La Commission de la concurrence (Comco) est chargée d’appliquer la loi sur les cartels. Si une telle tâche peut sembler être réservée aux juristes, rien n’est plus éloigné de la réalité : les effectifs de la Comco comptent un tiers d’économistes. Appliquer la loi sur les cartels, c’est en effet garantir une saine concurrence. La Comco lutte contre les conséquences nuisibles des cartels, surveille les abus des entreprises puissantes sur le marché et passe les fusions au crible. La présence d’experts économiques apparaît donc logique au vu de ce large éventail de réglementations. Mais comment la Comco s’y prend-elle pour s’acquitter de cette mission ?
L’analyse et l’appréciation des cas d’espèce sont au cœur de son travail. Ces cas sont confiés à une équipe composée d’un juriste et d’un économiste, conformément au principe du double contrôle, qui permet non seulement d’éviter des erreurs, mais également d’élargir l’horizon. Le juriste est versé dans les procédures juridiques, tandis que l’économiste apporte sa capacité à déceler les mécanismes qui se cachent derrière l’activité économique.
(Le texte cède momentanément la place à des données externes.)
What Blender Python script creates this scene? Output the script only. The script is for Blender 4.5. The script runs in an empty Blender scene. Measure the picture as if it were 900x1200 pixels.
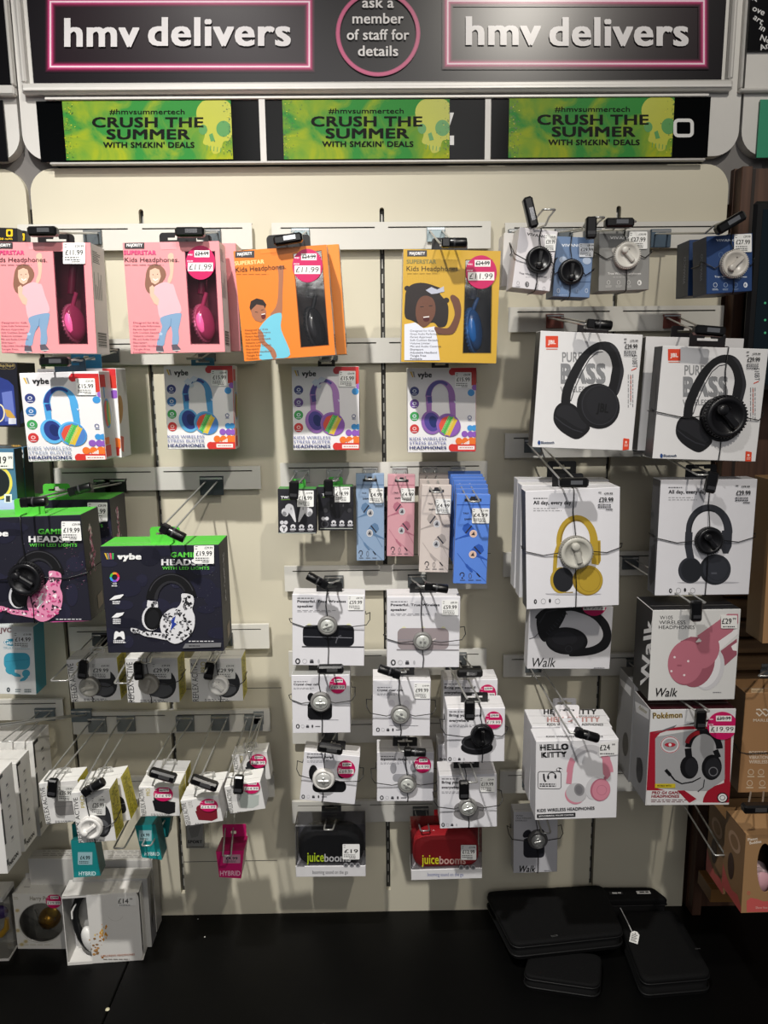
import bpy, math, random
from mathutils import Vector, Matrix, Euler
random.seed(7)
SC = bpy.context.scene
COL = SC.collection
PI = math.pi
# ------------------------------------------------------------------ camera
F = 900.0
CAMP = Vector((0.0, -1.45, 1.5))
PITCH = math.radians(10.1); YAW = math.radians(0.7); ROLL = math.radians(0.57)
RC = (Matrix.Rotation(-YAW, 3, 'Z') @ Matrix.Rotation(PI/2 - PITCH, 3, 'X') @ Matrix.Rotation(-ROLL, 3, 'Z'))
cd = bpy.data.cameras.new('camera'); cam = bpy.data.objects.new('camera', cd); COL.objects.link(cam)
cam.matrix_world = Matrix.Translation(CAMP) @ RC.to_4x4()
cd.sensor_fit = 'VERTICAL'; cd.sensor_height = 36.0; cd.lens = 36.0*F/1200.0; cd.clip_start = 0.02
SC.camera = cam
def ray(x, y): return RC @ Vector(((x-450)/F, (600-y)/F, -1.0))
def P(x, y, d=0.0):                      # point seen at a photo position, d metres in front of the wall
    r = ray(x, y); t = (-d - CAMP.y)/r.y
    return CAMP + r*t
def PZ(x, y, z):                         # the same on a level surface
    r = ray(x, y); t = (z - CAMP.z)/r.z
    return CAMP + r*t
TABLE = PZ(450, 1068, 0).z; TABLE = P(450, 1068, 0).z
# ------------------------------------------------------------------ materials
MC = {}
def lin(c):
    c = c/255.0
    return c/12.92 if c <= 0.04045 else ((c+0.055)/1.055)**2.4
def hexc(h):
    h = h.lstrip('#'); return tuple(lin(int(h[i:i+2], 16)) for i in (0, 2, 4)) + (1.0,)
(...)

Au fil du temps, les bagages des deux membres de l’équipe s’enrichissent mutuellement, de sorte que leur vision s’élargit à chaque nouveau cas.
Deux paires d’yeux valent mieux qu’une
L’économiste ne se borne pas à mettre à disposition ses compétences d’analyste capable de radiographier les processus économiques, mais apporte aussi une perspective différente de celle du juriste. L’économie enseigne notamment de ne pas se laisser induire en erreur par la première impression que l’on tire de faits apparemment évidents. Une intervention chirurgicale dans le tissu économique, en application d’une décision découlant du droit des cartels, peut certes résoudre le problème visible, mais également engendrer des effets indésirables. L’œil de l’économiste est exercé à repérer ces répercussions indirectes.
Une affaire concernant le secteur horloger et occupant la Comco depuis près de 20 ans illustre bien l’avantage de combiner ces deux angles de vue. La production de mouvements mécaniques s’est concentrée dans les mains de la société ETA. En cessant de fournir les entreprises horlogères, cette filiale de Swatch Group pourrait les priver d’un composant essentiel et fausser la concurrence dans ce secteur. L’obligation de livraison semble à première vue constituer une mesure judicieuse, mais elle est assortie d’effets indésirables que l’on peut identifier en mettant des « lunettes d’économiste ». En effet, la sécurité induite par l’obligation de livraison n’incite ni Swatch Group ni ses concurrents à investir dans la production de mouvements mécaniques, ce qui nuit à l’innovation dans ce domaine.
Tenant compte de ces deux points de vue, la Comco a décidé en 2013 de maintenir dans un premier temps l’obligation de livraison, puis de la réduire progressivement, jusqu’à la supprimer totalement. À l’heure actuelle, des juristes et des économistes réexaminent l’application de cette mesure. En adoptant une perspective aussi large que possible, ils mettent en balance ses avantages résiduels et ses effets indésirables.